Data extract >>
-- Start --
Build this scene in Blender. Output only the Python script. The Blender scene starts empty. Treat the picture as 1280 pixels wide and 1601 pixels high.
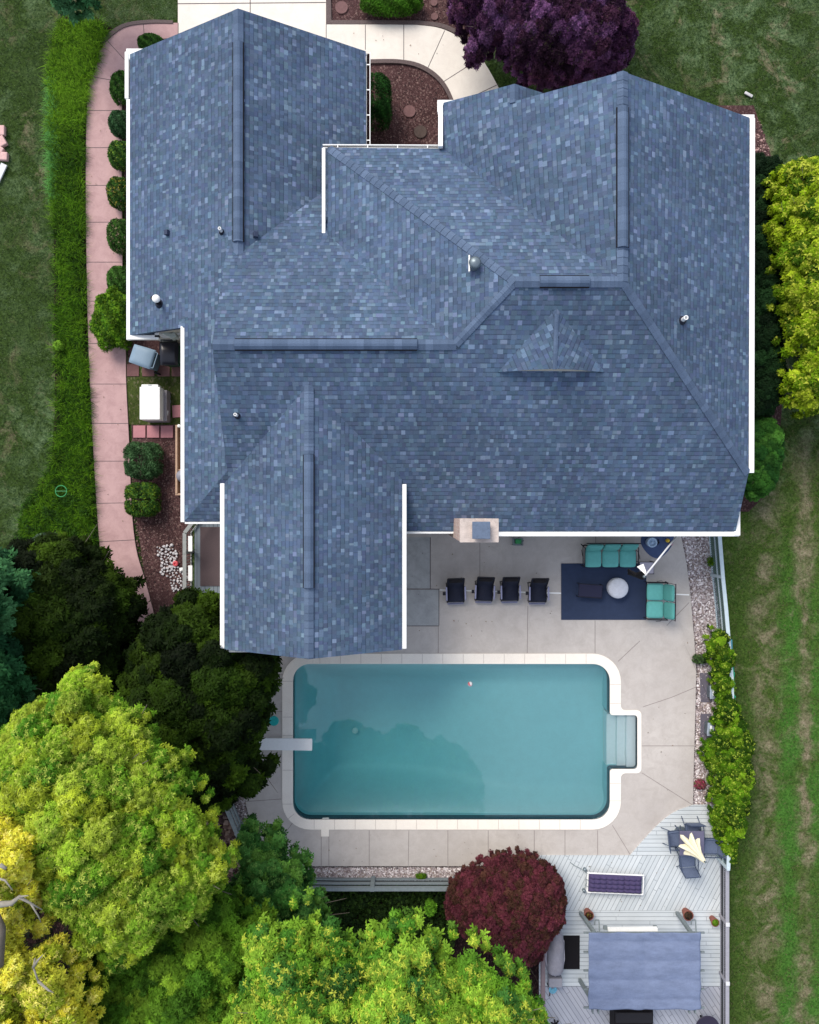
import bpy, bmesh, math, random
import numpy as np
from mathutils import Vector, Matrix
from mathutils.geometry import tessellate_polygon
from mathutils.bvhtree import BVHTree
random.seed(7); rng = np.random.default_rng(7)
C = bpy.context.scene.collection
R = math.radians

# ------------------------------------------------------------------ camera, sky, sun, exposure
H = 26.0; F = 1182.0; CX = 640.0; CY = 800.5           # drone height (m), focal length and centre of the photograph
cam = bpy.data.cameras.new('camera'); cam_o = bpy.data.objects.new('camera', cam); C.objects.link(cam_o)
cam_o.location = (0, 0, H); cam.sensor_fit = 'HORIZONTAL'; cam.sensor_width = 36.0
cam.lens = F/1280*36; cam.clip_end = 2000
bpy.context.scene.camera = cam_o
SUN_EL, SUN_AZ = 47, 325                                # degrees; azimuth clockwise from north (+y)
w = bpy.data.worlds.new('World'); bpy.context.scene.world = w; w.use_nodes = True
wn = w.node_tree; sky = wn.nodes.new('ShaderNodeTexSky'); sky.sky_type = 'NISHITA'; sky.sun_disc = False
sky.sun_elevation = R(SUN_EL); sky.sun_rotation = R(SUN_AZ); sky.dust_density = 2.0; sky.ozone_density = 1.0
cl_ = wn.nodes.new('ShaderNodeMix'); cl_.data_type = 'RGBA'; cl_.inputs[0].default_value = 0.55; cl_.inputs[7].default_value = (5.0, 5.3, 5.9, 1)   # thin even cloud over the blue
wn.links.new(sky.outputs[0], cl_.inputs[6]); wn.links.new(cl_.outputs[2], wn.nodes['Background'].inputs[0]); wn.nodes['Background'].inputs[1].default_value = 0.115
sd = bpy.data.lights.new('sun', 'SUN'); sd.energy = 2.1; sd.angle = R(32); sd.color = (1.0, 0.92, 0.80)
so = bpy.data.objects.new('sun', sd); C.objects.link(so)
sdir = Vector((math.sin(R(SUN_AZ))*math.cos(R(SUN_EL)), math.cos(R(SUN_AZ))*math.cos(R(SUN_EL)), math.sin(R(SUN_EL))))
so.rotation_euler = sdir.to_track_quat('Z', 'Y').to_euler(); so.location = sdir*60
vs = bpy.context.scene.view_settings; vs.view_transform = 'Standard'; vs.look = 'None'; vs.exposure = 0.70; vs.gamma = 1
bpy.context.scene.cycles.max_bounces = 8
bpy.context.scene.cycles.transparent_max_bounces = 12

def P(px, py, z=0.0):
    d = H - z
    return Vector(((px-CX)*d/F, (CY-py)*d/F, z))
def PP(pts, z=0.0): return [P(a, b, z) for a, b in pts]
def srgb(r, g, b):
    f = lambda c: c/12.92 if c <= 0.04045 else ((c+0.055)/1.055)**2.4
    return (f(r/255), f(g/255), f(b/255))

# ------------------------------------------------------------------ material helpers
class NT:
    def __init__(s, name):
        s.m = bpy.data.materials.new(name); s.m.use_nodes = True; s.t = s.m.node_tree
        s.b = s.t.nodes['Principled BSDF']; s.out = s.t.nodes['Material Output']
    def n(s, typ, ins=None, **kw):
        nd = s.t.nodes.new(typ)
        for k, v in kw.items(): setattr(nd, k, v)
        for k, v in (ins or {}).items():
            if hasattr(v, 'is_linked') or isinstance(v, bpy.types.NodeSocket): s.t.links.new(v, nd.inputs[k])
            else: nd.inputs[k].default_value = v
        return nd
    def math(s, op, a, b=0.0, c=0.0):
        return s.n('ShaderNodeMath', {0: a, 1: b, 2: c}, operation=op).outputs[0]
    def mix(s, f, a, b, mode='MIX'):
        nd = s.n('ShaderNodeMix', data_type='RGBA', blend_type=mode)
        for sock, v in ((nd.inputs[0], f), (nd.inputs[6], a), (nd.inputs[7], b)):
            if isinstance(v, bpy.types.NodeSocket): s.t.links.new(v, sock)
            elif isinstance(v, tuple): sock.default_value = (*v[:3], 1)
            else: sock.default_value = v
        return nd.outputs[2]
    def obj(s): return s.n('ShaderNodeTexCoord').outputs['Object']
    def uv(s): return s.n('ShaderNodeTexCoord').outputs['UV']
    def noise(s, vec, scale, detail=4, rough=0.55, out=0, dist=0.0):
        return s.n('ShaderNodeTexNoise', {'Vector': vec, 'Scale': scale, 'Detail': detail, 'Roughness': rough, 'Distortion': dist}).outputs[out]
    def vor(s, vec, scale, out=0, feature='F1', rnd=1.0):
        return s.n('ShaderNodeTexVoronoi', {'Vector': vec, 'Scale': scale, 'Randomness': rnd}, feature=feature).outputs[out]
    def ramp(s, f, lo, hi, a=0.0, b=1.0):
        return s.n('ShaderNodeMapRange', {0: f, 1: lo, 2: hi, 3: a, 4: b}).outputs[0]
    def mapv(s, vec, scale=(1,1,1), rot=(0,0,0), loc=(0,0,0)):
        return s.n('ShaderNodeMapping', {0: vec, 1: loc, 2: rot, 3: scale}).outputs[0]
    def sep(s, v): return s.n('ShaderNodeSeparateXYZ', {0: v}).outputs
    def comb(s, x, y, z=0.0): return s.n('ShaderNodeCombineXYZ', {0: x, 1: y, 2: z}).outputs[0]
    def white(s, vec, out=0): return s.n('ShaderNodeTexWhiteNoise', {'Vector': vec}, noise_dimensions='3D').outputs[out]
    def col(s, c): 
        if isinstance(c, tuple): s.b.inputs['Base Color'].default_value = (*c[:3], 1)
        else: s.t.links.new(c, s.b.inputs['Base Color'])
    def bump(s, h, st=0.5, d=0.02):
        nd = s.n('ShaderNodeBump', {'Strength': st, 'Distance': d, 'Height': h}); s.t.links.new(nd.outputs[0], s.b.inputs['Normal'])
    def fin(s, rough=0.8, metal=0.0, spec=0.3):
        s.b.inputs['Roughness'].default_value = rough; s.b.inputs['Metallic'].default_value = metal
        s.b.inputs['Specular IOR Level'].default_value = spec
        return s.m

MATS = {}
def plain(name, c, rough=0.6, metal=0.0, var=0.12, scale=8.0, spec=0.3, bump=0.0):
    """a real surface colour with slight mottling"""
    if name in MATS: return MATS[name]
    k = NT(name); o = k.obj()
    f = k.noise(o, scale, 6, 0.65)
    f2 = k.noise(o, scale*6, 3, 0.6)
    g = k.ramp(k.math('ADD', k.math('MULTIPLY', f, 0.65), k.math('MULTIPLY', f2, 0.35)), 0.3, 0.7, 1-var, 1+var)
    k.col(k.mix(1.0, c, k.comb(g, g, g), 'MULTIPLY'))
    if bump: k.bump(f2, bump, 0.01)
    MATS[name] = k.fin(rough, metal, spec); return MATS[name]

def shingle_mat(name, dark, mid, light, row=0.127, tab=0.12):
    k = NT(name); u, v, _ = k.sep(k.uv())
    rowf = k.math('DIVIDE', v, row); ri = k.math('FLOOR', rowf); rf = k.math('FRACT', rowf)
    roff = k.white(k.comb(ri, 3.7, 1.0))
    uu = k.math('ADD', k.math('DIVIDE', u, tab), k.math('MULTIPLY', roff, 17.0))
    wob = k.math('MULTIPLY', k.noise(k.comb(uu, k.math('MULTIPLY', ri, 9.3)), 0.7, 1), 2.2)
    uu = k.math('ADD', uu, wob)
    ci = k.math('FLOOR', uu); cf = k.math('FRACT', uu)
    h1 = k.white(k.comb(ci, ri, 0.0)); h2 = k.white(k.comb(ci, ri, 5.0)); h3 = k.white(k.comb(ci, ri, 9.0), 1)
    lite = k.ramp(h1, 0.78, 0.97)                                   # roughly one tab in six is pale
    base = k.mix(k.ramp(h2, 0.0, 1.0), dark, mid)
    c = k.mix(k.math('MULTIPLY', lite, k.ramp(h2, 0, 1, 0.45, 1.0)), base, light)
    c = k.mix(0.07, c, h3, 'OVERLAY')
    line = k.math('LESS_THAN', rf, 0.20)                            # shadow line at the butt edge of the course, put into the colour
    thick = k.math('GREATER_THAN', k.white(k.comb(ci, ri, 13.0)), 0.36)
    c = k.mix(k.math('MULTIPLY', k.math('MULTIPLY', line, thick), 0.40), c, tuple(x*0.25 for x in dark))
    side = k.math('LESS_THAN', cf, 0.07)
    c = k.mix(k.math('MULTIPLY', side, 0.22), c, tuple(x*0.35 for x in dark))
    o = k.obj()
    wx = k.ramp(k.noise(o, 0.30, 6, 0.65), 0.3, 0.7, 0.80, 1.18); gx = k.ramp(k.noise(o, 60, 2), 0.3, 0.7, 0.88, 1.12)
    m = k.math('MULTIPLY', wx, gx); c = k.mix(1.0, c, k.comb(m, m, m), 'MULTIPLY')
    stain = k.ramp(k.noise(k.mapv(k.uv(), (3.0, 0.35, 1)), 1.0, 4, 0.6), 0.58, 0.75, 0, 0.22)
    c = k.mix(stain, c, tuple(x*1.3 for x in mid)); k.col(c)
    hgt = k.math('ADD', k.math('MULTIPLY', k.math('SUBTRACT', 1.0, rf), 0.8), k.math('MULTIPLY', thick, 0.3))
    k.bump(hgt, 0.6, 0.012)
    return k.fin(0.9, 0, 0.15)
M_SH = shingle_mat('asphalt_shingles', srgb(68,84,107), srgb(83,101,126), srgb(112,131,156))
M_SHD = M_SH

def cap_mat():
    k = NT('ridge_cap_shingles'); u, v, _ = k.sep(k.uv())
    ri = k.math('FLOOR', k.math('DIVIDE', v, 0.2)); rf = k.math('FRACT', k.math('DIVIDE', v, 0.2))
    h = k.white(k.comb(ri, 2.0, 0.0))
    c = k.mix(k.ramp(h, 0.2, 1.0), srgb(78,94,118), srgb(94,111,137))
    c = k.mix(k.math('MULTIPLY', k.math('LESS_THAN', rf, 0.1), 0.16), c, srgb(66,78,100))
    g = k.ramp(k.noise(k.obj(), 40, 3), 0.3, 0.7, 0.88, 1.12); c = k.mix(1.0, c, k.comb(g, g, g), 'MULTIPLY')
    k.col(c); k.bump(k.math('SUBTRACT', 1.0, rf), 0.5, 0.01); return k.fin(0.9, 0, 0.15)
M_CAP = cap_mat()

def concrete_mat(name, c1, c2, c3, stain=0.5):
    k = NT(name); o = k.obj()
    big = k.ramp(k.noise(o, 0.45, 6, 0.62), 0.32, 0.68); med = k.ramp(k.noise(o, 2.6, 6, 0.7, dist=0.6), 0.42, 0.72)
    fine = k.ramp(k.noise(o, 55, 3, 0.7), 0.25, 0.75, 0.90, 1.08)
    c = k.mix(big, c1, c2); c = k.mix(k.math('MULTIPLY', med, stain), c, c3)
    dots = k.ramp(k.vor(o, 2.3), 0.0, 0.045, 0.45, 0.0); sel = k.math('GREATER_THAN', k.white(k.vor(o, 2.3, 1)), 0.72)
    c = k.mix(k.math('MULTIPLY', dots, sel), c, (0.05, 0.045, 0.045))
    scr = k.ramp(k.noise(k.mapv(o, (1.2, 0.25, 1), (0, 0, 0.5)), 3.0, 8, 0.8), 0.60, 0.66, 0, 0.25)
    c = k.mix(scr, c, tuple(x*0.75 for x in c1))
    c = k.mix(1.0, c, k.comb(fine, fine, fine), 'MULTIPLY'); k.col(c); k.bump(fine, 0.25, 0.005)
    return k.fin(0.88, 0, 0.2)
M_PATIO = concrete_mat('patio_concrete', srgb(180,174,171), srgb(196,190,186), srgb(164,156,151))
M_GREYSLAB = concrete_mat('newer_grey_slab', srgb(164,166,168), srgb(180,182,184), srgb(138,140,142), 0.7)
M_DRIVE = concrete_mat('driveway_concrete', srgb(220,213,205), srgb(230,224,216), srgb(200,190,182), 0.4)
M_PINK = concrete_mat('rose_tinted_concrete', srgb(178,146,146), srgb(190,158,158), srgb(158,126,128), 0.7)
M_COPE = concrete_mat('coping_concrete', srgb(240,232,222), srgb(244,238,230), srgb(226,216,208), 0.35)
M_JOINT = plain('dark_joint_gap', srgb(92,84,86), 0.95)  # dark grey of the joint strips between slabs
M_CRACK = plain('concrete_saw_cut', srgb(138,130,128), 0.95)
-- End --
Your instructions >> In the listing above, find each line with the word "scene" and copy it.

Full answer >>
Build this scene in Blender. Output only the Python script. The Blender scene starts empty. Treat the picture as 1280 pixels wide and 1601 pixels high.
C = bpy.context.scene.collection
bpy.context.scene.camera = cam_o
w = bpy.data.worlds.new('World'); bpy.context.scene.world = w; w.use_nodes = True
vs = bpy.context.scene.view_settings; vs.view_transform = 'Standard'; vs.look = 'None'; vs.exposure = 0.70; vs.gamma = 1
bpy.context.scene.cycles.max_bounces = 8
bpy.context.scene.cycles.transparent_max_bounces = 12